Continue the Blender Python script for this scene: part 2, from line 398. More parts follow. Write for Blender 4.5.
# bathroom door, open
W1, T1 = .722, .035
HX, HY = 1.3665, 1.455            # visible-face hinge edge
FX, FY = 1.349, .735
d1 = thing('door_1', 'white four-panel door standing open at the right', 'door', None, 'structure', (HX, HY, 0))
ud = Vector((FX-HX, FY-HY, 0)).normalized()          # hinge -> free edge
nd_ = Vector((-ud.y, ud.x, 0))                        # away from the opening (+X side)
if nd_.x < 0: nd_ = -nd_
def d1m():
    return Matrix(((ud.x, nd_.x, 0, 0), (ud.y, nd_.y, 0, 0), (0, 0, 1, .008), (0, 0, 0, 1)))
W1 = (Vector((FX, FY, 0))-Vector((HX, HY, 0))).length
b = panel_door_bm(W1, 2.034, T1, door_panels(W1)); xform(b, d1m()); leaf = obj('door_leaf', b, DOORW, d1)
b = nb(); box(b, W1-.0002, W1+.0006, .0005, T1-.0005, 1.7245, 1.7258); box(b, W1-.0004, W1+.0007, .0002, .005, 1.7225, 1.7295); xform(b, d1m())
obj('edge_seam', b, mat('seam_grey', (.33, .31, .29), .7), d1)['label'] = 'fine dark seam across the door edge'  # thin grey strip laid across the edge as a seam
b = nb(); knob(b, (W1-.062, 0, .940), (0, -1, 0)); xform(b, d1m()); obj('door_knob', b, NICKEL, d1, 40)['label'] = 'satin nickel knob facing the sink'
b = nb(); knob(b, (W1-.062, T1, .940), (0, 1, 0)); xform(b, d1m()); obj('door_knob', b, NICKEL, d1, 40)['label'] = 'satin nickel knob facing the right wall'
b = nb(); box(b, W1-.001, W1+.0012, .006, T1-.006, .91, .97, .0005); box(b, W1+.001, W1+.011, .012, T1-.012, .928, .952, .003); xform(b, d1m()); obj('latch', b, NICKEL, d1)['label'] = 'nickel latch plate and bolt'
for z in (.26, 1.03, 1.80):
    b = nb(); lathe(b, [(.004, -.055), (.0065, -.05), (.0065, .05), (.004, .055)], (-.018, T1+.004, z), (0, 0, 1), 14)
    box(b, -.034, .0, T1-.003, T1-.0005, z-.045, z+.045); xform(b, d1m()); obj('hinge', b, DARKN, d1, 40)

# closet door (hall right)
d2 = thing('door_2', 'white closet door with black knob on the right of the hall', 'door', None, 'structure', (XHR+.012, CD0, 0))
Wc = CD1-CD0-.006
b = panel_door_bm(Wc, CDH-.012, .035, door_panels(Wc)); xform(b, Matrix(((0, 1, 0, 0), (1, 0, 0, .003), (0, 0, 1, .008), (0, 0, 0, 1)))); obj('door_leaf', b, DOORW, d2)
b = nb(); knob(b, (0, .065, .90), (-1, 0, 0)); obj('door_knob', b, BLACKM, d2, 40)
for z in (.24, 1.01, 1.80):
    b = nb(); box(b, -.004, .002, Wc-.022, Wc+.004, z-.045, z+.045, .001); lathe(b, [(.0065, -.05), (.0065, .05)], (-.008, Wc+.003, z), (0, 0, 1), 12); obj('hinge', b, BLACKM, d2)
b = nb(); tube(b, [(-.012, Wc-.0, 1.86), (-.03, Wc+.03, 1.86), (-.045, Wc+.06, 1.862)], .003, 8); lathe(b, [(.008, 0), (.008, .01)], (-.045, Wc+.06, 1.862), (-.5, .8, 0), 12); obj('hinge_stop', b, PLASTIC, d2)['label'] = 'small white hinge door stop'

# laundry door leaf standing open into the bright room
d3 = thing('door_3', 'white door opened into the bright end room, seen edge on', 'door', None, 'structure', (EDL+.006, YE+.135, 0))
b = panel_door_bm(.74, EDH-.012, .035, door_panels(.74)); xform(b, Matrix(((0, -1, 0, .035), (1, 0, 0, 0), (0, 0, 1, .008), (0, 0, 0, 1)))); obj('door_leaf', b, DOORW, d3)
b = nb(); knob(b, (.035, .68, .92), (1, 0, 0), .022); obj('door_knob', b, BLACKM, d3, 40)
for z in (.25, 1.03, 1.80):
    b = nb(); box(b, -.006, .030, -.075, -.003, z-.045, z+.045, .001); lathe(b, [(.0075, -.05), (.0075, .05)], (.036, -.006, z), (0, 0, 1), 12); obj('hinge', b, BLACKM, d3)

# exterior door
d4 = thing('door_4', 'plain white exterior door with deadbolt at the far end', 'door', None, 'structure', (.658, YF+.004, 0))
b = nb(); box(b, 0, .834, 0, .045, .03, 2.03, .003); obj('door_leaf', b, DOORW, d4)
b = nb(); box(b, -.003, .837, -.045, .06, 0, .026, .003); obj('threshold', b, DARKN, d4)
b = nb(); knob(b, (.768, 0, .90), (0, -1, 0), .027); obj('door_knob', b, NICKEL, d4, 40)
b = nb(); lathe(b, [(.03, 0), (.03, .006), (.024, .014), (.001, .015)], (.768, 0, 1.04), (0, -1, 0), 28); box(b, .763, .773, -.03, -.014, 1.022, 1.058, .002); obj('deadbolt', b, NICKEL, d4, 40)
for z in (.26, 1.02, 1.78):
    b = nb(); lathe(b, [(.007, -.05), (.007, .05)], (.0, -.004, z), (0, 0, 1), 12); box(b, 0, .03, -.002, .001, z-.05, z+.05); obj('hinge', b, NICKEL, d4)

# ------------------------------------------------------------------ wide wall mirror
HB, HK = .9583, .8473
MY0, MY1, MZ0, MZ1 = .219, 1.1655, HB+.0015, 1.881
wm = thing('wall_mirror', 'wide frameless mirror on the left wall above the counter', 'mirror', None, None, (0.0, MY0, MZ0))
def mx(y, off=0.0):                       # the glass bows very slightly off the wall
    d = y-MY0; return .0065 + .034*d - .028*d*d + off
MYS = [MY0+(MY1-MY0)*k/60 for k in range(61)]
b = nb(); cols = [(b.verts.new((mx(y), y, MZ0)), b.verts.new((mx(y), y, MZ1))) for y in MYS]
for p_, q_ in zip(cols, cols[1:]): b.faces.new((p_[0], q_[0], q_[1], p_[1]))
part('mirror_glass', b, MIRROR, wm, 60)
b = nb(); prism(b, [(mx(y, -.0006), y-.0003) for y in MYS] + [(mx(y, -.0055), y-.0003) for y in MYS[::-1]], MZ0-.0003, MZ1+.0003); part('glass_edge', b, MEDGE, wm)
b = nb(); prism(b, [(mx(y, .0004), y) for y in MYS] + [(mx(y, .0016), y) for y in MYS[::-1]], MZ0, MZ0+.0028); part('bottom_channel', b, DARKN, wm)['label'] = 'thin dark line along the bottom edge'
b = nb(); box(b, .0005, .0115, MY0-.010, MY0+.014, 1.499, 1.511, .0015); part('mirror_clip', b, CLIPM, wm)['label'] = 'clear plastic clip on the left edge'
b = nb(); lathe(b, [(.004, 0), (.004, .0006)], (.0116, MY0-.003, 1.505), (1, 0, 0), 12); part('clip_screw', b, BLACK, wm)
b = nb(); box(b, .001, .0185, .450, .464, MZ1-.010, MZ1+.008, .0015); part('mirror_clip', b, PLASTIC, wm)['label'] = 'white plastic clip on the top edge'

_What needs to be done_
Transcribe the whole listing with nothing added or left out.

_Task result_
Continue the Blender Python script for this scene: part 2, from line 398. More parts follow. Write for Blender 4.5.
# bathroom door, open
W1, T1 = .722, .035
HX, HY = 1.3665, 1.455            # visible-face hinge edge
FX, FY = 1.349, .735
d1 = thing('door_1', 'white four-panel door standing open at the right', 'door', None, 'structure', (HX, HY, 0))
ud = Vector((FX-HX, FY-HY, 0)).normalized()          # hinge -> free edge
nd_ = Vector((-ud.y, ud.x, 0))                        # away from the opening (+X side)
if nd_.x < 0: nd_ = -nd_
def d1m():
    return Matrix(((ud.x, nd_.x, 0, 0), (ud.y, nd_.y, 0, 0), (0, 0, 1, .008), (0, 0, 0, 1)))
W1 = (Vector((FX, FY, 0))-Vector((HX, HY, 0))).length
b = panel_door_bm(W1, 2.034, T1, door_panels(W1)); xform(b, d1m()); leaf = obj('door_leaf', b, DOORW, d1)
b = nb(); box(b, W1-.0002, W1+.0006, .0005, T1-.0005, 1.7245, 1.7258); box(b, W1-.0004, W1+.0007, .0002, .005, 1.7225, 1.7295); xform(b, d1m())
obj('edge_seam', b, mat('seam_grey', (.33, .31, .29), .7), d1)['label'] = 'fine dark seam across the door edge'  # thin grey strip laid across the edge as a seam
b = nb(); knob(b, (W1-.062, 0, .940), (0, -1, 0)); xform(b, d1m()); obj('door_knob', b, NICKEL, d1, 40)['label'] = 'satin nickel knob facing the sink'
b = nb(); knob(b, (W1-.062, T1, .940), (0, 1, 0)); xform(b, d1m()); obj('door_knob', b, NICKEL, d1, 40)['label'] = 'satin nickel knob facing the right wall'
b = nb(); box(b, W1-.001, W1+.0012, .006, T1-.006, .91, .97, .0005); box(b, W1+.001, W1+.011, .012, T1-.012, .928, .952, .003); xform(b, d1m()); obj('latch', b, NICKEL, d1)['label'] = 'nickel latch plate and bolt'
for z in (.26, 1.03, 1.80):
    b = nb(); lathe(b, [(.004, -.055), (.0065, -.05), (.0065, .05), (.004, .055)], (-.018, T1+.004, z), (0, 0, 1), 14)
    box(b, -.034, .0, T1-.003, T1-.0005, z-.045, z+.045); xform(b, d1m()); obj('hinge', b, DARKN, d1, 40)

# closet door (hall right)
d2 = thing('door_2', 'white closet door with black knob on the right of the hall', 'door', None, 'structure', (XHR+.012, CD0, 0))
Wc = CD1-CD0-.006
b = panel_door_bm(Wc, CDH-.012, .035, door_panels(Wc)); xform(b, Matrix(((0, 1, 0, 0), (1, 0, 0, .003), (0, 0, 1, .008), (0, 0, 0, 1)))); obj('door_leaf', b, DOORW, d2)
b = nb(); knob(b, (0, .065, .90), (-1, 0, 0)); obj('door_knob', b, BLACKM, d2, 40)
for z in (.24, 1.01, 1.80):
    b = nb(); box(b, -.004, .002, Wc-.022, Wc+.004, z-.045, z+.045, .001); lathe(b, [(.0065, -.05), (.0065, .05)], (-.008, Wc+.003, z), (0, 0, 1), 12); obj('hinge', b, BLACKM, d2)
b = nb(); tube(b, [(-.012, Wc-.0, 1.86), (-.03, Wc+.03, 1.86), (-.045, Wc+.06, 1.862)], .003, 8); lathe(b, [(.008, 0), (.008, .01)], (-.045, Wc+.06, 1.862), (-.5, .8, 0), 12); obj('hinge_stop', b, PLASTIC, d2)['label'] = 'small white hinge door stop'

# laundry door leaf standing open into the bright room
d3 = thing('door_3', 'white door opened into the bright end room, seen edge on', 'door', None, 'structure', (EDL+.006, YE+.135, 0))
b = panel_door_bm(.74, EDH-.012, .035, door_panels(.74)); xform(b, Matrix(((0, -1, 0, .035), (1, 0, 0, 0), (0, 0, 1, .008), (0, 0, 0, 1)))); obj('door_leaf', b, DOORW, d3)
b = nb(); knob(b, (.035, .68, .92), (1, 0, 0), .022); obj('door_knob', b, BLACKM, d3, 40)
for z in (.25, 1.03, 1.80):
    b = nb(); box(b, -.006, .030, -.075, -.003, z-.045, z+.045, .001); lathe(b, [(.0075, -.05), (.0075, .05)], (.036, -.006, z), (0, 0, 1), 12); obj('hinge', b, BLACKM, d3)

# exterior door
d4 = thing('door_4', 'plain white exterior door with deadbolt at the far end', 'door', None, 'structure', (.658, YF+.004, 0))
b = nb(); box(b, 0, .834, 0, .045, .03, 2.03, .003); obj('door_leaf', b, DOORW, d4)
b = nb(); box(b, -.003, .837, -.045, .06, 0, .026, .003); obj('threshold', b, DARKN, d4)
b = nb(); knob(b, (.768, 0, .90), (0, -1, 0), .027); obj('door_knob', b, NICKEL, d4, 40)
b = nb(); lathe(b, [(.03, 0), (.03, .006), (.024, .014), (.001, .015)], (.768, 0, 1.04), (0, -1, 0), 28); box(b, .763, .773, -.03, -.014, 1.022, 1.058, .002); obj('deadbolt', b, NICKEL, d4, 40)
for z in (.26, 1.02, 1.78):
    b = nb(); lathe(b, [(.007, -.05), (.007, .05)], (.0, -.004, z), (0, 0, 1), 12); box(b, 0, .03, -.002, .001, z-.05, z+.05); obj('hinge', b, NICKEL, d4)

# ------------------------------------------------------------------ wide wall mirror
HB, HK = .9583, .8473
MY0, MY1, MZ0, MZ1 = .219, 1.1655, HB+.0015, 1.881
wm = thing('wall_mirror', 'wide frameless mirror on the left wall above the counter', 'mirror', None, None, (0.0, MY0, MZ0))
def mx(y, off=0.0):                       # the glass bows very slightly off the wall
    d = y-MY0; return .0065 + .034*d - .028*d*d + off
MYS = [MY0+(MY1-MY0)*k/60 for k in range(61)]
b = nb(); cols = [(b.verts.new((mx(y), y, MZ0)), b.verts.new((mx(y), y, MZ1))) for y in MYS]
for p_, q_ in zip(cols, cols[1:]): b.faces.new((p_[0], q_[0], q_[1], p_[1]))
part('mirror_glass', b, MIRROR, wm, 60)
b = nb(); prism(b, [(mx(y, -.0006), y-.0003) for y in MYS] + [(mx(y, -.0055), y-.0003) for y in MYS[::-1]], MZ0-.0003, MZ1+.0003); part('glass_edge', b, MEDGE, wm)
b = nb(); prism(b, [(mx(y, .0004), y) for y in MYS] + [(mx(y, .0016), y) for y in MYS[::-1]], MZ0, MZ0+.0028); part('bottom_channel', b, DARKN, wm)['label'] = 'thin dark line along the bottom edge'
b = nb(); box(b, .0005, .0115, MY0-.010, MY0+.014, 1.499, 1.511, .0015); part('mirror_clip', b, CLIPM, wm)['label'] = 'clear plastic clip on the left edge'
b = nb(); lathe(b, [(.004, 0), (.004, .0006)], (.0116, MY0-.003, 1.505), (1, 0, 0), 12); part('clip_screw', b, BLACK, wm)
b = nb(); box(b, .001, .0185, .450, .464, MZ1-.010, MZ1+.008, .0015); part('mirror_clip', b, PLASTIC, wm)['label'] = 'white plastic clip on the top edge'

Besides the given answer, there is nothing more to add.